Sunday, March 6, 2005

80 people a day?

That's how many times this journal has been opened since I was last here on Friday. I wonder what they all thought.  I wonder if they were able to navigate all the way back.  I wonder if they even wanted to.

Well, here's what's going on.  I have reconnected with M.  Though at least for the moment we are not "dating" in the classical sense, we are seeing a lot of each other.  Or maybe we are dating but without commitment, which I think, is as it should be.

I have issues.  She is young and hot and aggressive and wants my devotion.  I have 11 years on her and I think it makes a difference.  I know that there are couples that get along in spite of this disparity.  My step-mother is 20 years younger than my father.  (And I can see that he is a big baby, and she takes care of him and all he can do is whine that he doesn't get enough love and attention.)

I am grateful to have him as an example.  I learned from watching the steps that you cannot come between a woman and her children if they are not also your children.  Unless maybe if you have helped raise them from an early age.

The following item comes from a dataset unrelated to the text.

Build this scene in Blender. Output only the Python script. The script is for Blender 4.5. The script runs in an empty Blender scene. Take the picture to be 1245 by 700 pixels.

The children will always come first.  Not keeping this completely in mind may have contributed to losing V...  but at least I was forewarned.  So my advice to anyone dating a woman with children is to butt the hell out of her discipline and guidance of the kids. Grin and bear it to be with her.  If I could go back, this is one of the mistakes I would try hard to fix.  I wasn't bossy, but sometimes I did opine....

I have other concerns, too.  She is still young, fertile.  Me, menopause is lurking.  Her libido is wild, whereas mine is stimuli-based. (TMI, I know.) Mine could change, drastically.  AND beyond that, even though she is bright and amazingly forthright and asks the most probing questions, AND even though she has packed more living than most into 28 years, I still think that there is a lot of growing in the gap between us.  She deserves someone she can grow more with yet.  Someone a little more willing to move away if she needs to for her career. Someone a little more anxious to support any potential children.

I have told her we need to see other people.  I am trusting that if we really should be together, we will be.  Meanwhile, I need to see if there isn't a woman out there that I connect with on the psycho-spirituallevel.  I am looking for someone who feels like home.  I think she is out there yet.

I managed to scare away a local woman, P, because I was so upset about dumping M that I just went on-and-on.  Damn.  I am sure that the woman I put off me is a very nice woman, too. (Closer to my age and only just up in the next county are only some of her attractive features.  Nuts!)

There is another woman in the county below who I said Hello to because I couldn't resist after seeing her face.  Now she is kind of flirty and I like that.

And there is another woman in an experimental phase looking for someone to help her out and though that is not my modus operandi, momento mori.  She doesn't want a partner... just a date.

Am I supposed to stick with someone who turns me on and drives me wild but is now gun-shy and with whom I haven't truly connected?   I know that some wonderful relationships come from people who didn't start out loving each other.  I also know that a lot of relationships that started out in glory ended in hellfire.  Damned either way.

I look to my parents who were completely devoted to each other and proved it.  I also think of the example of an elderly couple I once lived next door to.  They would sit outside at night, and talk.  After some 50+ years, they were best buds and never ran out of things to say, respected each other's ideas.  They lived simply and loved each other every minute.  That beats 24K gold anyday.